Look for "from" in the listing below. Gather each line that contains it.

**INFORMATION SHOWN:**
***

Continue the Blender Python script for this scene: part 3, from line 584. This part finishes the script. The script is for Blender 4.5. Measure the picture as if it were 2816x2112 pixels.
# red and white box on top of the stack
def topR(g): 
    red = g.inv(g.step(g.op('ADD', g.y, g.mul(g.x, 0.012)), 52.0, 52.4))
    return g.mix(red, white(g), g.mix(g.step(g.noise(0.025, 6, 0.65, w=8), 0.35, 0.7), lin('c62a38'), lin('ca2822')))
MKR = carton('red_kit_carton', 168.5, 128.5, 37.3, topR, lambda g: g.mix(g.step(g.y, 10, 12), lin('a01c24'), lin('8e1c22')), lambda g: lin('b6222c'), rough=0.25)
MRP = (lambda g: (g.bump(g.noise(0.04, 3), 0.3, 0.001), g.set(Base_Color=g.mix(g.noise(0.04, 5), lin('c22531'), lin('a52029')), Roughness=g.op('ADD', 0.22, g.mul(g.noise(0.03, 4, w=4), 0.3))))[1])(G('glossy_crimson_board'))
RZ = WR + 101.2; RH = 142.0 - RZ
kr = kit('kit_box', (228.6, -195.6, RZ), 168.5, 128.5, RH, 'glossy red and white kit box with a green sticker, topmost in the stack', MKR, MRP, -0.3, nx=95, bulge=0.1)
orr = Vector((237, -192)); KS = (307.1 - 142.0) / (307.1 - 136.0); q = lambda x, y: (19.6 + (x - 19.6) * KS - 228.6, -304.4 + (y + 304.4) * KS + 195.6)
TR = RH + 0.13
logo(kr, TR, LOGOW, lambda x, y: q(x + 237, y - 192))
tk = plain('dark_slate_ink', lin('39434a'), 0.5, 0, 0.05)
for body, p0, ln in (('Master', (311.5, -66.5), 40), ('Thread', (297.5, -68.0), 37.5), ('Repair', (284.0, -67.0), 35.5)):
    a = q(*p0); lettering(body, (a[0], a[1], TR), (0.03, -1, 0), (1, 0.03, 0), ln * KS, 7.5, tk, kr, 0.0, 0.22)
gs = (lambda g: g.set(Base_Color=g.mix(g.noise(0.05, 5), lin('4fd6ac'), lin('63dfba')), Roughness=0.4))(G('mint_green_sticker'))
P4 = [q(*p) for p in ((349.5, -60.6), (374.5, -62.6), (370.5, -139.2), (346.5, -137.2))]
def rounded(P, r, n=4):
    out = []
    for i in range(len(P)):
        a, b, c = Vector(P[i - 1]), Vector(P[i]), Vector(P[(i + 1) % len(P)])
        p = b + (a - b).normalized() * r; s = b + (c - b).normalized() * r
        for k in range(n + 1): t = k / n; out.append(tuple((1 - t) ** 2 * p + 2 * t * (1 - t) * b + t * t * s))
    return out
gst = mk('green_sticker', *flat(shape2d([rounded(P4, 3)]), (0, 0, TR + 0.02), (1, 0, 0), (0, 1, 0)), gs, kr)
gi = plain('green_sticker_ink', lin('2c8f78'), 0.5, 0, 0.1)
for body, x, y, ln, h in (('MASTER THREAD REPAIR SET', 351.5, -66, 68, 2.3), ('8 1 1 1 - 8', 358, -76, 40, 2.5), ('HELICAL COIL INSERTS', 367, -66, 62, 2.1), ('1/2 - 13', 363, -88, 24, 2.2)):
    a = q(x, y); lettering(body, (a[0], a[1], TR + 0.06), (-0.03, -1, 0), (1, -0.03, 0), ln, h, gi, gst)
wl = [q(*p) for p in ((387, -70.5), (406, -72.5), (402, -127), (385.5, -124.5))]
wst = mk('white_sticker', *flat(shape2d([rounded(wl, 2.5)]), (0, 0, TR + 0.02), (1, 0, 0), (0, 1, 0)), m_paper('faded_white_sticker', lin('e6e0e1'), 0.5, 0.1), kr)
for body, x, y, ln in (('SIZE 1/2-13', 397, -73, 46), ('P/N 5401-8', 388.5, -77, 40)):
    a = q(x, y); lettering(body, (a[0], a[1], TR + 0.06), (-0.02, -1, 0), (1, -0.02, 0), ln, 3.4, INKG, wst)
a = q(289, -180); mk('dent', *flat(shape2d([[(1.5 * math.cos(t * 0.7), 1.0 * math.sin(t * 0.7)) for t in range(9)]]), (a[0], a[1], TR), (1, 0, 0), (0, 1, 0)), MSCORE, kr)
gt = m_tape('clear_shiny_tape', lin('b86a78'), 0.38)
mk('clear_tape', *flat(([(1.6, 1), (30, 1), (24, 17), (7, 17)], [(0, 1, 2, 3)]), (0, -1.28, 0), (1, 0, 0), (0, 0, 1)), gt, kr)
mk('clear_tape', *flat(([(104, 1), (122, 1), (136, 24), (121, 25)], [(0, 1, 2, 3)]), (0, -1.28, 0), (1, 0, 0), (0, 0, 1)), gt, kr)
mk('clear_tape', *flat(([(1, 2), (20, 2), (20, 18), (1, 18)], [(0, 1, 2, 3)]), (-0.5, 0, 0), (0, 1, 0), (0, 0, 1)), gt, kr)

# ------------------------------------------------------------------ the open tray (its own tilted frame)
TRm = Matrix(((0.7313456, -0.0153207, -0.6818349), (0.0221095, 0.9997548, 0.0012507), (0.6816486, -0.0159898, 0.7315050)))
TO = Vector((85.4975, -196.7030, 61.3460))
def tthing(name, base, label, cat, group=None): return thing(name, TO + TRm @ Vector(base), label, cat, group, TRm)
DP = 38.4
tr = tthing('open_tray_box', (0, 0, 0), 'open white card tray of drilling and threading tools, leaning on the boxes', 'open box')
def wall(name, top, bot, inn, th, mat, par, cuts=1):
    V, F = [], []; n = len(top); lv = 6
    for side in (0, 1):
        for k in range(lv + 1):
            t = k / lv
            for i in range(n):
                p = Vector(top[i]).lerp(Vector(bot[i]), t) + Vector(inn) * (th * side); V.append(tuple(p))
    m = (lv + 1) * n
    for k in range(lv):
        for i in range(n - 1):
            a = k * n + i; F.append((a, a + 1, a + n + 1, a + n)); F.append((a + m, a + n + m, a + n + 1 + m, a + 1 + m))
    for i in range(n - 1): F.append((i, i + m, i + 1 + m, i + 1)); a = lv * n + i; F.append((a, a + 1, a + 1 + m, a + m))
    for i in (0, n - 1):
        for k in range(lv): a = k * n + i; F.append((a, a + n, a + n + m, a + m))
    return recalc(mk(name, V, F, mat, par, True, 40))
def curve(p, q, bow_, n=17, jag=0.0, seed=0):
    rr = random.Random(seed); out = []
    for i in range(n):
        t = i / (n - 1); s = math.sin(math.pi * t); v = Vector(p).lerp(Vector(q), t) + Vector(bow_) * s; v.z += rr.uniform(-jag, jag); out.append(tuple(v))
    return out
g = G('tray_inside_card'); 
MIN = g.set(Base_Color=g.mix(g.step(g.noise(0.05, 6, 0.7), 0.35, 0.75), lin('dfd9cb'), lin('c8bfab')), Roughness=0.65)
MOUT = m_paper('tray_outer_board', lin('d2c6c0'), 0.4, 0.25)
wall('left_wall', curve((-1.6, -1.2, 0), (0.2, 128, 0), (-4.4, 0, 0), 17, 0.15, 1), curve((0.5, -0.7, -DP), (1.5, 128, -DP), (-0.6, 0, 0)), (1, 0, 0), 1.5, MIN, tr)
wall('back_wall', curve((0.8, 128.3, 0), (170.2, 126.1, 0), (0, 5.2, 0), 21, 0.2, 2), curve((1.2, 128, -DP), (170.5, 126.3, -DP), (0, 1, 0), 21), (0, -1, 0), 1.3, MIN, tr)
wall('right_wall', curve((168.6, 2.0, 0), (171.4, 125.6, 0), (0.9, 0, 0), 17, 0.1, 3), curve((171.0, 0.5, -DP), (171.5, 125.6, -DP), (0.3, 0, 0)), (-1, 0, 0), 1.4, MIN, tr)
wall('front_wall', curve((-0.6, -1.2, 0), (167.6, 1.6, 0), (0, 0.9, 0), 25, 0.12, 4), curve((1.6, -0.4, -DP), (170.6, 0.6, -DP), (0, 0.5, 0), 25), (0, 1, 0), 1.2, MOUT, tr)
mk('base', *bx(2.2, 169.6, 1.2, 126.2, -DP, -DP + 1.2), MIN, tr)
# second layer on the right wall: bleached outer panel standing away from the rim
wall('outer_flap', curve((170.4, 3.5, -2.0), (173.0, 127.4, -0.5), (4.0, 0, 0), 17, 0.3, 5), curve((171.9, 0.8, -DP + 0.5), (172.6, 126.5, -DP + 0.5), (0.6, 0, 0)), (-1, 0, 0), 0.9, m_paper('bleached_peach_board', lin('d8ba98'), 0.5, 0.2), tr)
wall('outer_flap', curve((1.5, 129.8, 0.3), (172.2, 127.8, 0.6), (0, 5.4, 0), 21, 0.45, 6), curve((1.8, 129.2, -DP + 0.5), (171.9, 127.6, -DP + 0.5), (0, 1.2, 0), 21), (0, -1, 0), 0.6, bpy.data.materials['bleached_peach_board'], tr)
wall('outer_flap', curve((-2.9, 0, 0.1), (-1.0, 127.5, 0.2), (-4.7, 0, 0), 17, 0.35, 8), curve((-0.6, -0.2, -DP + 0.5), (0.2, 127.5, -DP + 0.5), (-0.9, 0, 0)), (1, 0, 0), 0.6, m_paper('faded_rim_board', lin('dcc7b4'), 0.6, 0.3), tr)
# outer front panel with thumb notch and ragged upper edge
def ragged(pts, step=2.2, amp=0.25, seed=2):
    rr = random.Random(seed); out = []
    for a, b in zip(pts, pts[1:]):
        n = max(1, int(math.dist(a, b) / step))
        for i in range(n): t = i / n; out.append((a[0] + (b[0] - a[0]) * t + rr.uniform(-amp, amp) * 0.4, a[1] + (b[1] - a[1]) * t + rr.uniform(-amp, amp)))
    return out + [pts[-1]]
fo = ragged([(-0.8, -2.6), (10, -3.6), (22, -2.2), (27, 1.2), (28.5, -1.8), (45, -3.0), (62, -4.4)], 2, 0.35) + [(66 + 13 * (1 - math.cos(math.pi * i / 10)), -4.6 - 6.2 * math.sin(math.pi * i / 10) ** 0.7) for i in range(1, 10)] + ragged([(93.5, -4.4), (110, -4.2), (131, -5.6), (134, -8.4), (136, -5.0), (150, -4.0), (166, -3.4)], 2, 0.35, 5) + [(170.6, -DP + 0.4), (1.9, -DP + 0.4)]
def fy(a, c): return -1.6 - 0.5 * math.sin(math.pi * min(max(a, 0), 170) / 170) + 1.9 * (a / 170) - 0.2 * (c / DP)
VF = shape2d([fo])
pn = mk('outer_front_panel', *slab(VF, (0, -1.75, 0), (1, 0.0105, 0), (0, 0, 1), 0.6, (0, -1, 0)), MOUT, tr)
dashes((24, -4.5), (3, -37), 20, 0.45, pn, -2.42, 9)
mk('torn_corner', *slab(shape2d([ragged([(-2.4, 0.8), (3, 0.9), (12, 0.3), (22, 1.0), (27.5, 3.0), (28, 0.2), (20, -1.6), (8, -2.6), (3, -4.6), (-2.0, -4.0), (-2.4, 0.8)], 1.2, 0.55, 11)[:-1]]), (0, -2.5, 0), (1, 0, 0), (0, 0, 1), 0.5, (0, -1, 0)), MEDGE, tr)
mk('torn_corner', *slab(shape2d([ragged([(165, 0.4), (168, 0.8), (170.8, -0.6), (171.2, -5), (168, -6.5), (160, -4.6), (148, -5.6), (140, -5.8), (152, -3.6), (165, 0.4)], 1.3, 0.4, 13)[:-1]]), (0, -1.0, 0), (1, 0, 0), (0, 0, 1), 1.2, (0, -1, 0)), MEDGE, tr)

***

**ANSWER BELOW:**
Continue the Blender Python script for this scene: part 3, from line 584. This part finishes the script. The script is for Blender 4.5. Measure the picture as if it were 2816x2112 pixels.
# second layer on the right wall: bleached outer panel standing away from the rim